当面は米国の利上げが気になりますが、仮に米国が利上げを実施した場合はどうなるでしょうか。
日本のREITにとっては、外国法人の取引の変化が問題になります。
3月半ばにはFRBが利上げを実施するという見通しによって、既に米国10年債の利回りは2.6%超/年に上昇しています。
この利回りは日本ビルファンド投資法人やジャパンリアルエステイト投資法人の予想分配金利回りと近似になっていますから、外国法人の高価格帯銘柄のポジションは減ると予想されます。

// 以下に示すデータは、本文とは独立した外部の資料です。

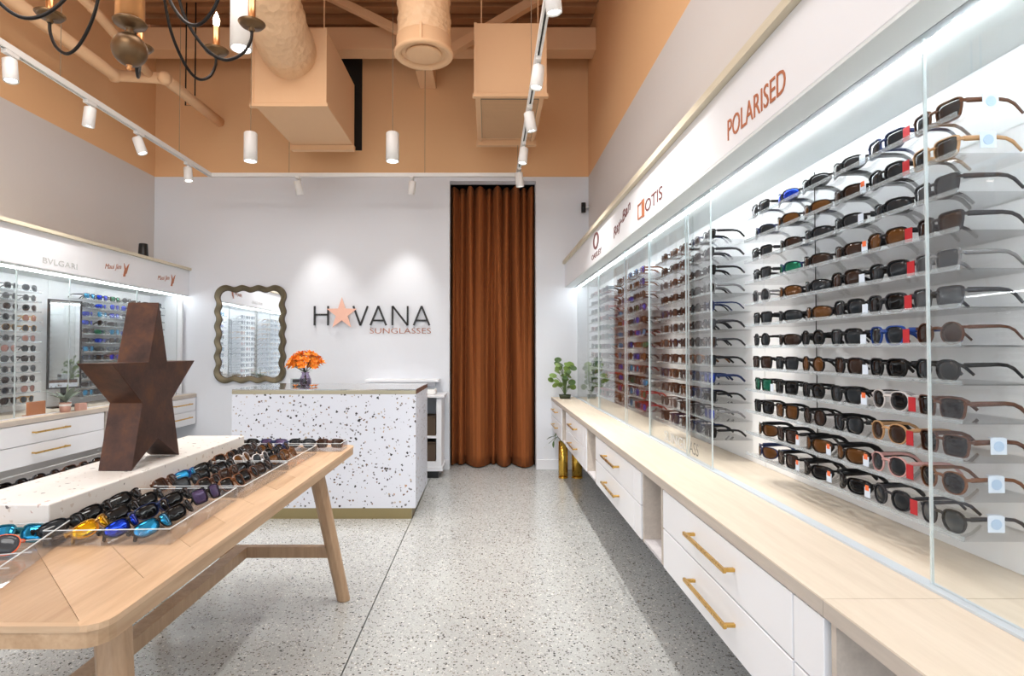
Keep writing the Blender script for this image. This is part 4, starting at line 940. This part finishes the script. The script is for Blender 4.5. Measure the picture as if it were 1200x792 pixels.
# cabinet behind desk
K = thing('storage_cabinet', 'white open cabinet with wicker baskets behind the reception desk', 'cabinet', (-.85, 5.8, 0))
x0, x1, y0, y1 = -1.25, -.455, 5.60, 5.985
m = MB(); m.box(x0-.015, x1+.03, y0-.03, y1, .785, .81, 'white_laminate'); bevel(child(m, 'top', K), .004)
for x in (x0, -.70, x1-.05): m = MB(); m.box(x, x+.05, y0, y1-.001, .11, .784, 'white_laminate'); child(m, 'upright', K)
m = MB(); m.box(x0+.05, x1-.05, y1-.012, y1-.001, .15, .78, 'white_laminate'); child(m, 'back_board', K)
for z in (.15, .40): 
    for a, b_ in ((x0+.0505, -.7005), (-.6495, x1-.0505)): m = MB(); m.box(a, b_, y0, y1-.013, z-.04 if z < .2 else z-.012, z+.012, 'white_laminate'); child(m, 'shelf', K)
m = MB(); m.box(x0-.01, x1+.012, y0-.012, y1-.002, .07, .1095, 'white_laminate'); child(m, 'base_rail', K)
m = MB(); m.box(x0+.03, x1-.03, y0+.01, y1-.03, 0, .0695, 'black_plastic'); child(m, 'base', K, 'black recessed base')
for z in (.1625, .4125):
    for a, b_ in ((x0+.06, -.71), (-.64, x1-.06)):
        t = thing('wicker_basket', f'dark wicker basket on the {"lower" if z < .2 else "upper"} cabinet shelf, {"left" if a < -1 else "right"}', 'basket', ((a+b_)/2, y0+.16, z), group='wicker baskets in the white cabinet')
        w_ = (b_-a)/2; m = MB(); m.box(-w_, w_, -.15, .15, 0, .18, 'basket'); m.obj('body', t)
        m = MB(); m.tube([(-w_, -.153, .183), (w_, -.153, .183)], .006, 'basket', 6); m.obj('rim', t)
m = MB(); m.box(-1.25, -.50, 5.80, YB-.001, .925, .95, 'white_laminate'); m.box(-1.2, -.55, 5.98, YB-.001, .87, .925, 'white_laminate'); bevel(m.obj('wall_ledge', label='white wall ledge behind the reception desk above the cabinet', cat='shelf'), .003)
t = thing('desk_phone', 'small white office machine on the cabinet top beside the desk', 'device', (-.60, 5.72, .8105))
m = MB(); m.box(-.10, .08, -.08, .10, 0, .05, 'white_metal'); bevel(m.obj('body', t), .01); m = MB(); m.box(-.08, .06, -.06, .06, .0505, .056, 'mid_grey'); m.obj('keypad', t)
t.name = 'office_machine'

# ================================================================ WALL SIGN, MIRROR, CURTAIN
PX = YB/FPX
def bx(px): return (px-572)*PX
def bz(py): return 1.25+(410-py)*PX
SG = thing('wall_lettering', 'thin black HAVANA lettering with rose star on the back wall', 'sign', (bx(436), YB, bz(370)))
def strokes(name, segs, th, m, lab_=None, y0=YB-.03, y1=YB-.018):
    k = MB()
    for (a, b_) in segs:
        p = Vector((bx(a[0]), bz(a[1]))); q = Vector((bx(b_[0]), bz(b_[1]))); d = (q-p).normalized(); n_ = Vector((-d.y, d.x))*th/2
        k.prism([(p-n_)[:], (q-n_)[:], (q+n_)[:], (p+n_)[:]], y0, y1, m)
    for (a, b_) in segs[:1]: k.box(bx(a[0])-.003, bx(a[0])+.003, y1, YB-.0005, bz(a[1])-.02, bz(a[1])-.014, m)
    return child(k, name, SG, lab_)
T0, B0 = 358.7, 381.3
strokes('letter', [((369.3, T0), (369.3, B0)), ((385, T0), (385, B0)), ((369.3, 368.8), (385, 368.8))], .019, 'dark_print', 'letter H')
strokes('letter', [((414.5, T0), (422.8, B0)), ((431.3, T0), (422.8, B0))], .019, 'dark_print', 'letter V')
for (x0_, x1_) in ((434.5, 453), (485, 503.5)):
    xm_ = (x0_+x1_)/2; strokes('letter', [((x0_, B0), (xm_, T0)), ((x1_, B0), (xm_, T0)), ((x0_+3.4, 375.6), (x1_-3.4, 375.6))], .019, 'dark_print', 'letter A')
strokes('letter', [((460.3, B0), (460.3, T0)), ((478, B0), (478, T0)), ((460.3, T0), (478, B0))], .019, 'dark_print', 'letter N')
sp = []
for i in range(10):
    a = PI/2+2*PI*i/10; r_ = .165 if i % 2 == 0 else .066; sp.append((bx(401.5)+r_*math.cos(a), bz(368)+r_*1.05*math.sin(a)))
k = MB(); k.prism(sp, YB-.045, YB-.033, 'rose_print'); k.box(bx(401.5)-.004, bx(401.5)+.004, YB-.033, YB-.0005, bz(368)-.004, bz(368)+.004, 'rose_print')
child(k, 'star_emblem', SG, 'rose gold five-pointed star replacing the first A')
text('lettering', 'SUNGLASSES', bx(505)-bx(433.5), .056, 'copper_print', (bx(433.5)-SG.location.x, -.004, bz(390.7)-SG.location.z), 'back', SG, 'small rose lettering reading SUNGLASSES', offset=-.012)
# mirror with scalloped frame
MX, MZ = bx(294), bz(391.5)
def wavy(hw, hh, r, amp, nx=4, nz=6, k=14):
    """rounded rectangle outline with scallops along its sides"""
    pts = []
    def side(p, q, nrm, nw):
        for i in range(nw*k):
            t = i/(nw*k); s_ = amp*(math.cos(2*PI*t*nw)-1)*-.5; s_ = -amp*.5*(1-math.cos(2*PI*t*nw))
            pts.append((p[0]+(q[0]-p[0])*t+nrm[0]*s_, p[1]+(q[1]-p[1])*t+nrm[1]*s_))
    def arc(c, a0):
        for i in range(9): a = math.radians(a0+90*i/9); pts.append((c[0]+r*math.cos(a), c[1]+r*math.sin(a)))
    side((-hw+r, -hh), (hw-r, -hh), (0, -1), nx-1); arc((hw-r, -hh+r), -90)
    side((hw, -hh+r), (hw, hh-r), (1, 0), nz-1); arc((hw-r, hh-r), 0)
    side((hw-r, hh), (-hw+r, hh), (0, 1), nx-1); arc((-hw+r, hh-r), 90)
    side((-hw, hh-r), (-hw, -hh+r), (-1, 0), nz-1); arc((-hw+r, -hh+r), 180)
    return pts
MR = thing('wavy_mirror', 'wall mirror in a scalloped dull bronze frame beside the desk', 'mirror', (MX, YB-.001, MZ))
hw, hh = .375, .515
rings = [(wavy(hw, hh, .12, .02), 0, 'mirror_rim'), (wavy(hw+.0, hh+.0, .12, .022), -.03, 'mirror_rim'), (wavy(hw-.012, hh-.012, .112, .022), -.04, 'mirror_frame'), (wavy(hw-.035, hh-.035, .095, .021), -.034, 'mirror_frame'), (wavy(hw-.055, hh-.055, .08, .020), -.026, 'mirror_frame'), (wavy(hw-.062, hh-.062, .075, .020), -.012, 'mirror_rim')]
fr_ = MB()
for (a, b_) in zip(rings[:-1], rings[1:]):
    n = len(a[0]); vs = [(p[0], a[1], p[1]) for p in a[0]]+[(p[0], b_[1], p[1]) for p in b_[0]]
    fr_.add(vs, [(i, (i+1) % n, n+(i+1) % n, n+i) for i in range(n)], b_[2], True)
fr_.obj('frame', MR)
gl_ = MB(); pts = wavy(hw-.058, hh-.058, .078, .020); n = len(pts)
gl_.add([(0, -.014, 0)]+[(p[0], -.014, p[1]) for p in pts], [(0, 1+i, 1+(i+1) % n) for i in range(n)], 'mirror'); gl_.obj('mirror_glass', MR)
# curtain
cu = MB(); nx_, nz_ = 150, 26; vs = []
cw = CX1-CX0
FB = [(-.02, .5), (.06, .45), (.17, 1.0), (.48, .35), (.54, .95), (.73, 1.05), (1.02, 0)]   # fold valleys along the hem, with crest height
FT = [(-.02, .8), (.09, .5), (.18, 1.0), (.28, .9), (.42, .5), (.50, 1.0), (.62, .7), (.72, 1.0), (.84, .6), (.92, .9), (1.02, 0)]
def folds(u, V, amp):
    for (a, h), (b_, _) in zip(V[:-1], V[1:]):
        if a <= u <= b_: return amp*h*max(0.0, math.sin(PI*(u-a)/(b_-a)))**.85
    return 0
for j in range(nz_+1):
    tz = j/nz_; z = .012+(CZ-.03)*tz
    for i in range(nx_+1):
        u = i/nx_
        top = tz**1.3
        dpt = (1-top)*folds(u, FB, .25)+top*folds(u, FT, .19)+.004*math.sin(2*PI*23*u+3*tz)
        x = CX0+.004+cw*u*.992
        vs.append((x, YB+.31-dpt, z))
fs = []
for j in range(nz_):
    for i in range(nx_): a = j*(nx_+1)+i; fs.append((a, a+1, a+nx_+2, a+nx_+1))
cu.add(vs, fs, 'velvet', True); co = cu.obj('curtain', label='floor-length rust velvet curtain filling the doorway in the back wall', cat='curtain')
sd_ = co.modifiers.new('solid', 'SOLIDIFY'); sd_.thickness = .003
# camera dome on the wall corner
t = thing('security_camera', 'small black security camera on white bracket at right wall corner', 'camera', (1.02, 5.96, 2.74))
MB().tube([(-.02, 0, -.05), (-.02, 0, .05)], .024, 'black_plastic', 14).obj('body', t); MB().tube([(0, 0, 0), (.040, .0, .01)], .012, 'white_metal', 10).obj('bracket', t)
t = thing('speaker', 'small black round speaker standing on top of the left display', 'speaker', (-3.28, 5.42, 2.1105))
MB().lathe([(0, 0), (.046, 0), (.046, .006), (.038, .145), (.034, .15), (0, .15)], 'black_plastic', n=22, caps=False).obj('body', t); MB().lathe([(.047, .002), (.047, .012)], 'mid_grey', n=22).obj('base_ring', t)

# ================================================================ PLANTS AND SMALL ITEMS
def plant(loc, label, pot_fn, leaves, cat='potted plant', name='potted_plant'):
    t = thing(name, label, cat, loc); pot_fn(t); 
    for (me, p, rot, s_) in leaves:
        o = bpy.data.objects.new('leaf', me); S.collection.objects.link(o); o.parent = t; o.location = p; o.rotation_euler = rot; o.scale = (s_,)*3
    return t
def round_leaf(r, m):
    b_ = MB(); n = 12; b_.add([(0, 0, -.006)]+[(r*math.cos(2*PI*i/n)*1.1, r*.8*math.sin(2*PI*i/n), .0) for i in range(n)], [(0, 1+i, 1+(i+1) % n) for i in range(n)], m, True); return b_.mesh('leaf')
rl = round_leaf(.036, 'leaf'); rld = round_leaf(.034, 'leaf_dark'); lv = []; stm = MB()
random.seed(11)
for i in range(28):
    a = random.uniform(0, 2*PI); h = random.uniform(.06, .33) if i else .34; r_ = random.uniform(.05, .17)*(1-.4*h/.34)
    p = Vector((min(r_*math.cos(a), .085), r_*math.sin(a)*(1 if math.sin(a) < 0 else .9), .05+h)); stm.tube(catmull([(0, 0, .03), (p.x*.4, p.y*.4, .05+h*.7), p], 4), .0025, 'stem', 5)
    lv.append((rl if i % 3 else rld, p, (random.uniform(.6, 1.3), random.uniform(-.4, .4), random.uniform(-.8, .8)), random.uniform(.8, 1.15)))
def potA(t):
    MB().lathe([(0, 0), (.05, 0), (.062, .04), (.058, .04), (.05, .03), (0, .03)], 'dark_stem', n=20, caps=False).obj('pot', t); o = stm.obj('stems', t); o['kind'] = 'stuff'
plant((.775, 5.78, RZ+.0005), 'bushy round-leaved green plant at the far end of the right counter', potA, lv)
for i, (x, y, r_, h) in enumerate(((.735, 5.62, .046, .355), (.87, 5.62, .052, .355))):
    t = thing('brass_vase', ['tall brass cylinder vase on the floor, left of the two', 'tall brass cylinder vase on the floor, right of the two'][i], 'vase', (x, y, 0), group='brass floor vases')
    MB().lathe([(0, 0), (r_, 0), (r_, h), (r_*.93, h), (r_*.93, h-.05), (0, h-.05)], 'gold', n=32, caps=False).obj('body', t)
    MB().lathe([(r_*1.02, 0), (r_*1.02, .012)], 'gold', n=32).obj('base_ring', t)
    if i == 0:
        sb = MB()
        for k_, (dx, dy, dz) in enumerate(((-.10, -.02, .05), (-.14, .0, -.02), (-.06, -.03, .10), (-.09, .02, .0))):
            p = Vector((dx, dy, h+dz)); sb.tube(catmull([(0, 0, h-.04), (dx*.4, dy, h+.05+dz*.4), p], 4), .0025, 'stem', 5)
            o = bpy.data.objects.new('leaf', lf_d); S.collection.objects.link(o); o.parent = t; o.location = p; o.rotation_euler = (.5, .2+.2*k_, PI+.4*k_); o.scale = (1.2,)*3
        o = sb.obj('stems', t); o['kind'] = 'stuff'
# left counter: framed mirror, small box, pot plant
t = thing('table_mirror', 'tall rectangular mirror in a thin dark frame on the left display', 'mirror', (-3.36, 4.54, LZ+.0005), (0, 0, -.33))
MB().box(-.006, 0, -.12, .12, .16, .84, 'mirror').obj('mirror_glass', t)
k = MB()
for (a, b_, c, d) in ((-.13, .13, .84, .85), (-.13, .13, .15, .16), (-.13, -.12, .16, .84), (.12, .13, .16, .84)): k.box(-.012, .006, a, b_, c, d, 'black_metal')
k.obj('frame', t); MB().box(-.05, .03, -.1, .1, 0, .01, 'black_metal').obj('foot', t); MB().box(-.018, -.0125, -.02, .02, .01, .15, 'black_metal').obj('stem', t)
k = MB(); k.box(-3.17, -3.15, 3.93, 4.08, LZ+.0005, LZ+.095, 'box_orange'); k.box(-3.2, -3.15, 3.93, 4.08, LZ+.0004, LZ+.006, 'box_orange'); bevel(k.obj('display_block', label='small amber display block on left counter below the rack', cat='display block'), .003)
ll = leaf_mesh(.12, .030, 'leaf_grey', .35); lv = []
for i in range(9): lv.append((ll, (0, 0, .075), (0, -1.0+.12*(i % 4), i*.72), random.uniform(.8, 1.5)))
def potB(t):
    MB().lathe([(0, 0), (.032, 0), (.038, .07), (.034, .07), (.03, .055), (0, .055)], 'pot_pink', n=20, caps=False).obj('pot', t); MB().lathe([(.0375, .045), (.0385, .06)], 'pot_white', n=20, caps=False).obj('pot_band', t); MB().tube([(0, 0, .05), (.01, .01, .12), (.0, .02, .2)], .003, 'stem', 5).obj('stem', t)
plant((-3.10, 4.20, LZ+.0005), 'small grey-green plant in a pink pot on left counter', potB, lv)
k = MB(); k.box(-3.09, -3.03-.02, 4.28, 4.36, LZ+.0005, LZ+.055, 'pot_pink'); bevel(k.obj('ceramic_cube', label='small pink patterned cube beside the pot on left counter', cat='ornament'), .003)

一方、REIT全体の平均利回りは4.3%/年前後ありますから、直ちに影響はないかもしれませんが、FRBが3月に利上げを実施すれば、更に年内に2回の利上げの確率も高まりますから、REIT全体に下押し圧力が続きそうです。
米国長期金利がどの水準になるのかは不確定ですが、仮に3.2%/年程度だと想定すると、これに基づいた日本REITの平均利回りは4.5~4.7~5.0%/年の水準になると考えられます。
尤も必ずしも日本のREITが米国金利に連動する訳ではありませんが、REIT市場での最大の取引シェアを持つ外国法人の投資行動は無視できません。
それに国内投資家の金融機関と個人の目線は利回り重視なので、一定の利回り上昇は歓迎するでしょうから、外国法人の投資目線が前述のように米国利回りに準じていると明確になれば、追随する可能性があります。
そうなると相場の高値誘導を図っている証券会社では支えきれませんから、日銀にREIT買入枠の増枠を要請するか、又は以前のように相場の流れに準じた取引に戻るしかありません。
仮定の見通しにはなりますが、REIT相場が米国金利に左右されるようになると、東証REIT指数の水準は、単純計算で1,740~1,670~1,570ポイントになりますが、時価総額の加重平均が掛けられているので、実効値は1,600~1,750ポイント前後なのではないかと考えられます。
但し、東証REIT指数が1,600ポイント台の前半まで下がれば、国内個人の買いが強まりますから、1,600ポイントという数値は現実的には招来しないと考えられます。
このような見通しは、昨年の投資家セミナーでも解説していますが、果たしてこのような相場の動きになるのか今年は注視したいと考えています。